§ YOUR OBJECTIVE: Return the records from the first line through the line containing "scn.view_settings.exposure = 0.0", and leave out the pictures.

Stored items
----
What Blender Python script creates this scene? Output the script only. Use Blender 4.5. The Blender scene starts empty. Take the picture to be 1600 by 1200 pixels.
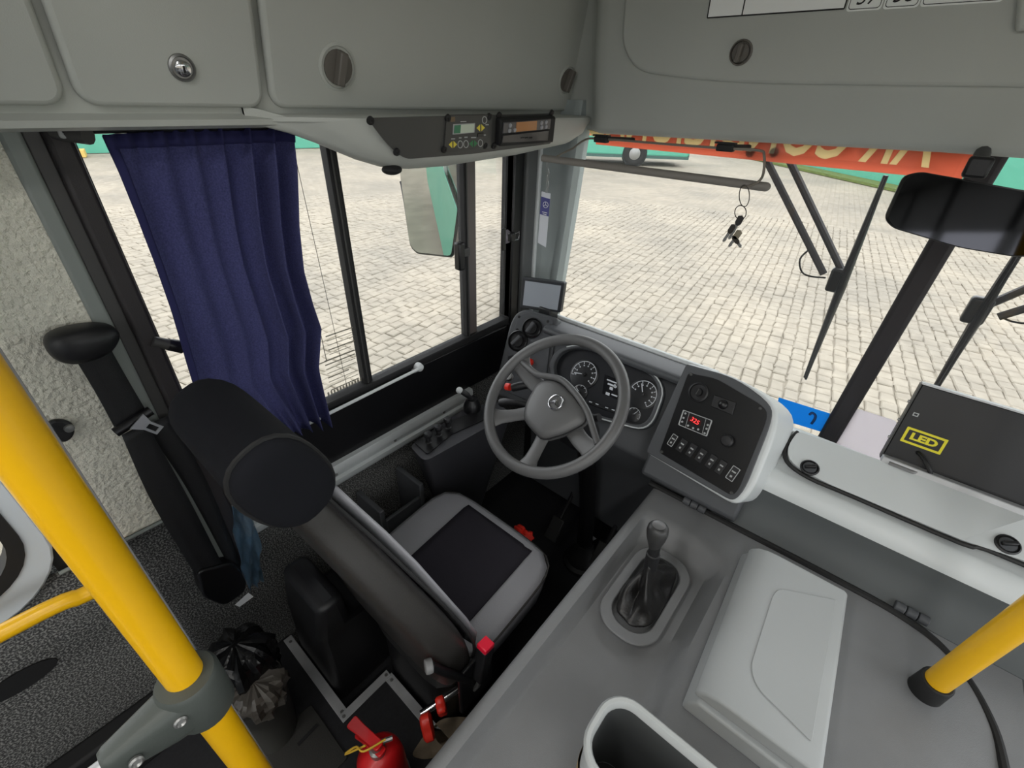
import bpy, bmesh, math, random
from mathutils import Vector, Matrix
random.seed(7)
PI = math.pi
scn = bpy.context.scene
col = scn.collection
# ------------------------------------------------------------------ camera, world, exposure
CAM = Vector((0, 0, 1.62))
FPX = 703.4
_yaw, _pit, _rol = math.radians(39.25), math.radians(32.47), math.radians(2.245)
_f = Vector((-math.sin(_yaw) * math.cos(_pit), math.cos(_yaw) * math.cos(_pit), -math.sin(_pit)))
_r0 = Vector((math.cos(_yaw), math.sin(_yaw), 0))
_u0 = _r0.cross(_f)
_r = _r0 * math.cos(_rol) + _u0 * math.sin(_rol)
_u = -_r0 * math.sin(_rol) + _u0 * math.cos(_rol)
cd = bpy.data.cameras.new('camera')
cd.sensor_fit = 'HORIZONTAL'
cd.sensor_width = 36.0
cd.lens = FPX / 1600 * 36
cd.clip_start = 0.02
cd.clip_end = 200
cam = bpy.data.objects.new('camera', cd)
col.objects.link(cam)
cam.matrix_world = Matrix(((_r.x, _u.x, -_f.x, CAM.x), (_r.y, _u.y, -_f.y, CAM.y), (_r.z, _u.z, -_f.z, CAM.z), (0, 0, 0, 1)))
scn.camera = cam
wd = bpy.data.worlds.new('overcast_sky')
scn.world = wd
wd.use_nodes = True
wd.node_tree.nodes['Background'].inputs[0].default_value = (0.95, 0.98, 1.0, 1)
wd.node_tree.nodes['Background'].inputs[1].default_value = 2.7
scn.view_settings.view_transform = 'Standard'
scn.view_settings.look = 'None'
scn.view_settings.gamma = 1
scn.view_settings.use_curve_mapping = False
scn.view_settings.exposure = 0.0

# ------------------------------------------------------------------ measuring helpers
def ray(x, y):
    return _f * FPX + _r * (x - 800) - _u * (y - 600)
def at(x, y, ax, v):
    d = ray(x, y); i = 'XYZ'.index(ax)
    return CAM + d * ((v - CAM[i]) / d[i])
class Fr:
    """a flat panel in the bus: origin, right, up, normal"""
    def __init__(s, O, U, Vv):
        s.O = Vector(O); s.U = Vector(U).normalized()
        s.N = s.U.cross(Vector(Vv)).normalized(); s.V = s.N.cross(s.U)
    def p(s, u, v, n=0):
        return s.O + s.U * u + s.V * v + s.N * n
    def px(s, x, y, n=0):
        d = ray(x, y); o = s.O + s.N * n
        return CAM + d * ((o - CAM).dot(s.N) / d.dot(s.N))
    def uv(s, x, y, n=0):
        q = s.px(x, y, n) - s.O
        return q.dot(s.U), q.dot(s.V)
def s2l(c):
    return tuple((x / 12.92 if x <= .04045 else ((x + .055) / 1.055) ** 2.4) for x in [k / 255 for k in c])

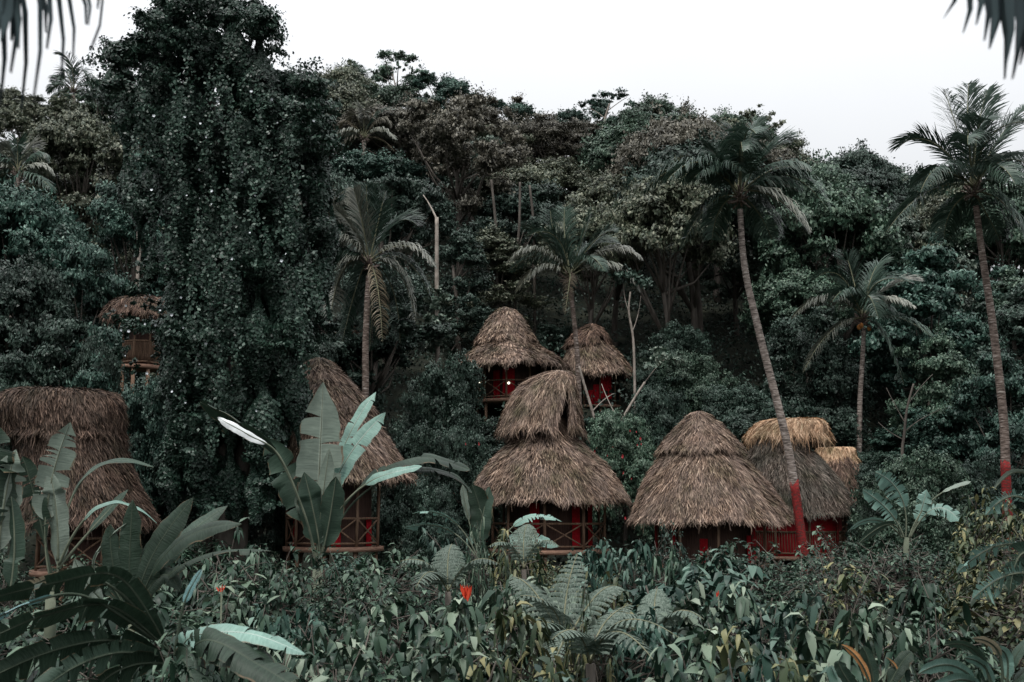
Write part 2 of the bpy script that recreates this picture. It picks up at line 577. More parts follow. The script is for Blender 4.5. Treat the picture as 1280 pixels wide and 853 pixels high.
def crown_pads(shape, rnd):
    """list of (centre, radii) for a tree about 11 m high, 8 m across"""
    pads = []
    if shape == 'round':
        for i in range(46):
            d = norm(rnd.normal(size=3)); d[2] = abs(d[2]) * 1.0 - .25
            pads.append((np.array([d[0] * 3.1, d[1] * 3.1, 7.3 + d[2] * 3.0]), np.array([1, 1, .62]) * rnd.uniform(.75, 1.25)))
    elif shape == 'flat':
        for i in range(44):
            a, r = rnd.uniform(0, 6.28), 4.2 * math.sqrt(rnd.uniform(.02, 1))
            pads.append((np.array([r * math.cos(a), r * math.sin(a), 9.6 - r * r * .09 + rnd.normal(0, .45)]), np.array([1.1, 1.1, .4]) * rnd.uniform(.7, 1.2)))
        for i in range(12):
            a, r = rnd.uniform(0, 6.28), rnd.uniform(1, 3.4)
            pads.append((np.array([r * math.cos(a), r * math.sin(a), 6.5 + rnd.normal(0, .6)]), np.array([.9, .9, .35]) * rnd.uniform(.7, 1.2)))
    elif shape == 'ragged':
        for k in range(8):
            a, r = rnd.uniform(0, 6.28), rnd.uniform(.8, 3.0)
            cx, cy, cz = r * math.cos(a), r * math.sin(a), rnd.uniform(5.2, 9.8)
            for i in range(7):
                pads.append((np.array([cx, cy, cz]) + rnd.normal(0, 1, 3) * (.85, .85, .6), np.array([1, 1, .5]) * rnd.uniform(.45, 1.05)))
    elif shape == 'tall':
        for i in range(48):
            z = rnd.uniform(2.6, 11.2)
            wd = 2.4 * math.sin(min(1, (11.6 - z) / 6.5) * 1.57) ** .8
            a, r = rnd.uniform(0, 6.28), wd * rnd.uniform(.5, 1)
            pads.append((np.array([r * math.cos(a), r * math.sin(a), z]), np.array([.85, .85, .55]) * rnd.uniform(.7, 1.2)))
    elif shape == 'layered':
        for k in range(5):
            z = 4.2 + k * 1.45
            wd = [3.6, 4.0, 3.4, 2.6, 1.5][k]
            for i in range([11, 14, 12, 9, 5][k]):
                a, r = rnd.uniform(0, 6.28), wd * math.sqrt(rnd.uniform(.1, 1))
                pads.append((np.array([r * math.cos(a), r * math.sin(a), z + rnd.normal(0, .55)]), np.array([1.0, 1.0, .42]) * rnd.uniform(.55, 1.25)))
    elif shape == 'sparse':
        for i in range(26):
            a, r = rnd.uniform(0, 6.28), rnd.uniform(.8, 3.8)
            pads.append((np.array([r * math.cos(a), r * math.sin(a), rnd.uniform(6.2, 10.8)]), np.array([.7, .7, .3]) * rnd.uniform(.6, 1.1)))
    elif shape == 'bush':
        for i in range(60):
            d = norm(rnd.normal(size=3)); d[2] = abs(d[2])
            k = rnd.uniform(.75, 1.05)
            pads.append((np.array([d[0] * 3.6 * k, d[1] * 3.6 * k, .8 + d[2] * 6.5 * k]), np.array([1, 1, .7]) * rnd.uniform(.7, 1.2)))
    return pads


def crown_mesh(shape, seed, leafL=.19, per=1350):
    rnd = np.random.RandomState(seed)
    pads = crown_pads(shape, rnd)
    leafL *= {'layered': 1.25, 'tall': .85, 'flat': .9, 'round': 1.1, 'bush': .9}.get(shape, 1.0)
    C, N = [], []
    for c, r in pads:
        n = int(per * (r[0] ** 1.6) * rnd.uniform(.75, 1.2))
        p, nr = pad_points(c, r, n, rnd=rnd)
        C.append(p); N.append(nr)
    # loose sprays that break the outline
    for c, r in pads[::2]:
        tip = c + norm(c - np.array([0, 0, 6.5])) * r[0] * .95 + np.array([0, 0, .1])
        p = tip + rnd.normal(0, .2, (38, 3))
        C.append(p); N.append(norm(rnd.normal(size=(38, 3)) + np.array([0, 0, .7])))
    C = np.concatenate(C); N = np.concatenate(N)
    L = leafL * rnd.uniform(.6, 1.35, len(C))
    V, Q = diamonds(C, N, L, L * .55, rnd)
    return mesh('crown_' + shape, V, Q, M['green']), pads


def trunk_mesh(pads, seed, mat, top=7.0, r0=.24, lean=.5):
    rnd = np.random.RandomState(seed)
    mb = MB()
    k = 7
    lx, ly = rnd.normal(0, lean, 2)
    pts = [np.array([lx * (i / k) ** 1.5 + rnd.normal(0, .06), ly * (i / k) ** 1.5 + rnd.normal(0, .06), -0.8 + (top + .8) * i / k]) for i in range(k + 1)]
    mb.tube(pts, np.linspace(r0, r0 * .4, k + 1), 8)
    for c, r in pads[::3]:
        i = rnd.randint(3, k)
        a = pts[i]
        if c[2] < a[2] - .5:
            continue
        mid = (a + c) / 2 + np.array([0, 0, -.3]) + rnd.normal(0, .15, 3)
        mb.tube([a, mid, c], [r0 * .38, r0 * .22, r0 * .08], 5)
    V = np.concatenate(mb.V)
    return mesh('trunk', V, [np.concatenate(mb.Q), np.concatenate(mb.T)], mat, True)


TREES = {}
SHAPES = ['round', 'flat', 'ragged', 'tall', 'layered', 'sparse', 'bush']
for k, shp in enumerate(SHAPES):
    for v in range(2):
        cm, pads = crown_mesh(shp, 100 + k * 7 + v)
        tm = trunk_mesh(pads, 300 + k * 7 + v, M['trunk'], top={'bush': 4.5, 'tall': 9, 'flat': 9, 'sparse': 8}.get(shp, 7))
        TREES[shp, v] = (cm, tm)


def make_tree(name, label, cat, X, Y, H, D, shape, colour, v=0, group=None, z=None, rot=None, trunk=None):
    cm, tm = TREES[shape, v % 2]
    z = float(ground(X, Y)) if z is None else z
    t = thing(name, label, cat, (X, Y, z), group)
    t.rotation_euler[2] = rs.uniform(0, 6.28) if rot is None else rot
    s = D / 8.6
    t.scale = (s, s, H / (10.8 if shape != 'bush' else 7.6))
    a = obj('trunk', tm, t)
    b = obj('crown', cm, t)
    b.material_slots[0].link = 'OBJECT'
    b.material_slots[0].material = M[colour]
    if trunk:
        a.material_slots[0].link = 'OBJECT'
        a.material_slots[0].material = M[trunk]
    return t


# ------------------------------------------------------------------ landmarks used in labels (photo pixels)
LM = [
    ('the leaning palm with red foot', 925, 240), ('the tall palm by the hillside\'s low end', 1216, 230),
    ('the palm bearing orange coconuts', 1076, 400), ('the palm between the two upper huts', 713, 340),
    ('the palm with hanging dead fronds', 462, 325), ('the vine-draped tree', 280, 250),
    ('the two-tier upper hut', 635, 425), ('the small upper hut', 745, 450), ('the pale broken trunk', 546, 300),
    ('the flat-topped thatched hut', 90, 560), ('the little balcony', 180, 440), ('the hooded hut', 690, 580),
    ('the broad conical hut', 880, 590), ('the straw-capped hut', 990, 560), ('the steep cone hut', 430, 540),
    ('the skyline palm', 437, 95), ('the skyline palm by the vine-draped tree', 90, 100),
]
LMF = [
    ('the big banana plant', 400, 660), ('the flat-topped thatched hut', 100, 640), ('the hooded hut', 690, 650),
    ('the broad conical hut', 870, 660), ('the straw-capped hut', 1000, 660), ('the silvery fern', 715, 760),
    ('the red torch flower', 583, 740), ('the orange-leaved plant', 1090, 825), ('the banana with torn hanging leaves', 1250, 690),
    ('the wild plantain clump', 180, 700), ('the steep cone hut', 440, 690), ('the squat banana plant', 1130, 640),
]
USED = set()


def relate(px, py, marks):
    ds = sorted(marks, key=lambda m: (m[1] - px) ** 2 + ((m[2] - py) * 1.0) ** 2)
    out = []
    for nme, x, y in ds[:5]:
        dx, dy = px - x, py - y
        if abs(dy) > abs(dx):
            out.append(('above ' if dy < 0 else 'below ') + nme)
        else:
            out.append('beside ' + nme)
    return out


def unique_label(bases, px, py, marks, tail=''):
    rel = relate(px, py, marks)
    for r in rel[:2]:
        for b in bases:
            s = f'{b} {r}{tail}'
            if s not in USED and len(s.split()) <= 16:
                USED.add(s); return s
    for r in rel[2:]:
        for b in bases:
            s = f'{b} {r}{tail}'
            if s not in USED and len(s.split()) <= 16:
                USED.add(s); return s
    s = f'{bases[0]} {rel[0]} and {rel[1]}'
    USED.add(s)
    return s


CNAME = {'dark': 'dark green', 'teal': 'blue-green', 'green': 'mid green', 'pale': 'pale grey-green', 'brown': 'brownish', 'olive': 'olive'}
SNAME = {'round': 'rounded crown', 'flat': 'flat spreading crown', 'ragged': 'ragged clumpy crown', 'tall': 'tall narrow crown',
         'layered': 'tiered crown', 'sparse': 'thin see-through crown', 'bush': 'crown down to the ground'}

# colour layout of the hillside read from the photo
ANCH = [
    (30, 170, 'olive', 'ragged'), (40, 250, 'olive', 'ragged'), (20, 330, 'dark', 'round'), (100, 230, 'olive', 'round'), (140, 320, 'teal', 'layered'),
    (60, 430, 'dark', 'layered'), (150, 180, 'green', 'ragged'), (420, 210, 'teal', 'layered'), (430, 130, 'olive', 'round'), (480, 130, 'green', 'ragged'),
    (520, 140, 'teal', 'ragged'), (580, 135, 'teal', 'ragged'), (540, 190, 'brown', 'flat'), (600, 185, 'brown', 'flat'), (660, 190, 'brown', 'flat'),
    (520, 235, 'pale', 'flat'), (600, 235, 'pale', 'flat'), (690, 250, 'olive', 'round'), (640, 150, 'teal', 'ragged'), (710, 150, 'teal', 'ragged'),
    (760, 150, 'teal', 'ragged'), (740, 215, 'green', 'ragged'), (800, 190, 'green', 'round'), (850, 215, 'brown', 'flat'), (840, 260, 'pale', 'round'),
    (900, 300, 'pale', 'layered'), (830, 320, 'olive', 'round'), (960, 330, 'green', 'round'), (900, 170, 'green', 'ragged'), (1000, 200, 'olive', 'ragged'),
    (1040, 240, 'dark', 'round'), (1100, 230, 'dark', 'round'), (1000, 290, 'green', 'round'), (1130, 310, 'pale', 'layered'), (1190, 350, 'teal', 'layered'), (1160, 270, 'olive', 'round'),
    (1200, 420, 'teal', 'layered'), (1130, 460, 'teal', 'layered'), (1000, 460, 'dark', 'bush'), (900, 430, 'dark', 'bush'), (640, 330, 'dark', 'tall'),
    (580, 320, 'dark', 'tall'), (760, 420, 'dark', 'tall'), (850, 400, 'dark', 'tall'), (500, 300, 'dark', 'round'), (380, 300, 'dark', 'round'), (1240, 300, 'green', 'round'),
    (1260, 480, 'dark', 'bush'), (780, 300, 'olive', 'round'), (560, 420, 'dark', 'bush'), (300, 450, 'dark', 'bush'), (1060, 520, 'dark', 'bush'), (180, 500, 'dark', 'bush'),
    (1200, 520, 'teal', 'bush'), (860, 480, 'dark', 'bush'),
]
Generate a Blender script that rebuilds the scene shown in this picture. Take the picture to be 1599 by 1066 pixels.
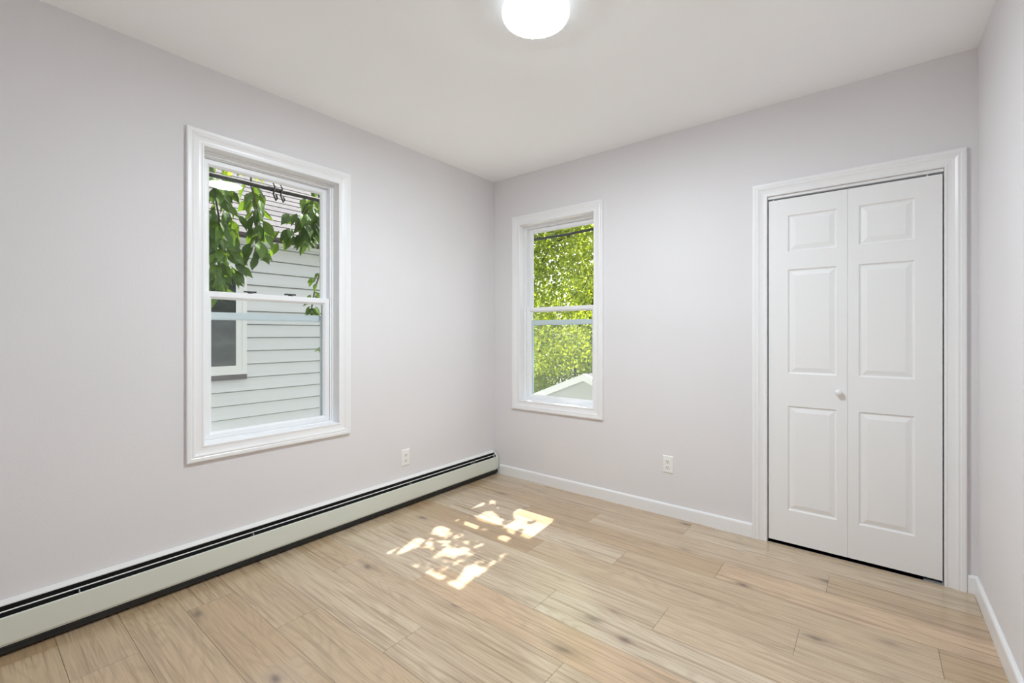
----
§ FINISHED EXERCISE:
What Blender Python script creates this scene? Output the script only. Use Blender 4.5. The Blender scene starts empty. Take the picture to be 1600 by 1200 pixels.
import bpy, bmesh, math, random
from mathutils import Vector, Matrix
random.seed(7)
PI = math.pi
scn = bpy.context.scene
col = scn.collection
# ------------------------------------------------------------------ camera, world, exposure
CAM = Vector((0, 0, 1.62))
FPX = 703.4
_yaw, _pit, _rol = math.radians(39.25), math.radians(32.47), math.radians(2.245)
_f = Vector((-math.sin(_yaw) * math.cos(_pit), math.cos(_yaw) * math.cos(_pit), -math.sin(_pit)))
_r0 = Vector((math.cos(_yaw), math.sin(_yaw), 0))
_u0 = _r0.cross(_f)
_r = _r0 * math.cos(_rol) + _u0 * math.sin(_rol)
_u = -_r0 * math.sin(_rol) + _u0 * math.cos(_rol)
cd = bpy.data.cameras.new('camera')
cd.sensor_fit = 'HORIZONTAL'
cd.sensor_width = 36.0
cd.lens = FPX / 1600 * 36
cd.clip_start = 0.02
cd.clip_end = 200
cam = bpy.data.objects.new('camera', cd)
col.objects.link(cam)
cam.matrix_world = Matrix(((_r.x, _u.x, -_f.x, CAM.x), (_r.y, _u.y, -_f.y, CAM.y), (_r.z, _u.z, -_f.z, CAM.z), (0, 0, 0, 1)))
scn.camera = cam
wd = bpy.data.worlds.new('overcast_sky')
scn.world = wd
wd.use_nodes = True
wd.node_tree.nodes['Background'].inputs[0].default_value = (0.95, 0.98, 1.0, 1)
wd.node_tree.nodes['Background'].inputs[1].default_value = 2.7
scn.view_settings.view_transform = 'Standard'
scn.view_settings.look = 'None'
scn.view_settings.gamma = 1
scn.view_settings.use_curve_mapping = False
scn.view_settings.exposure = 0.0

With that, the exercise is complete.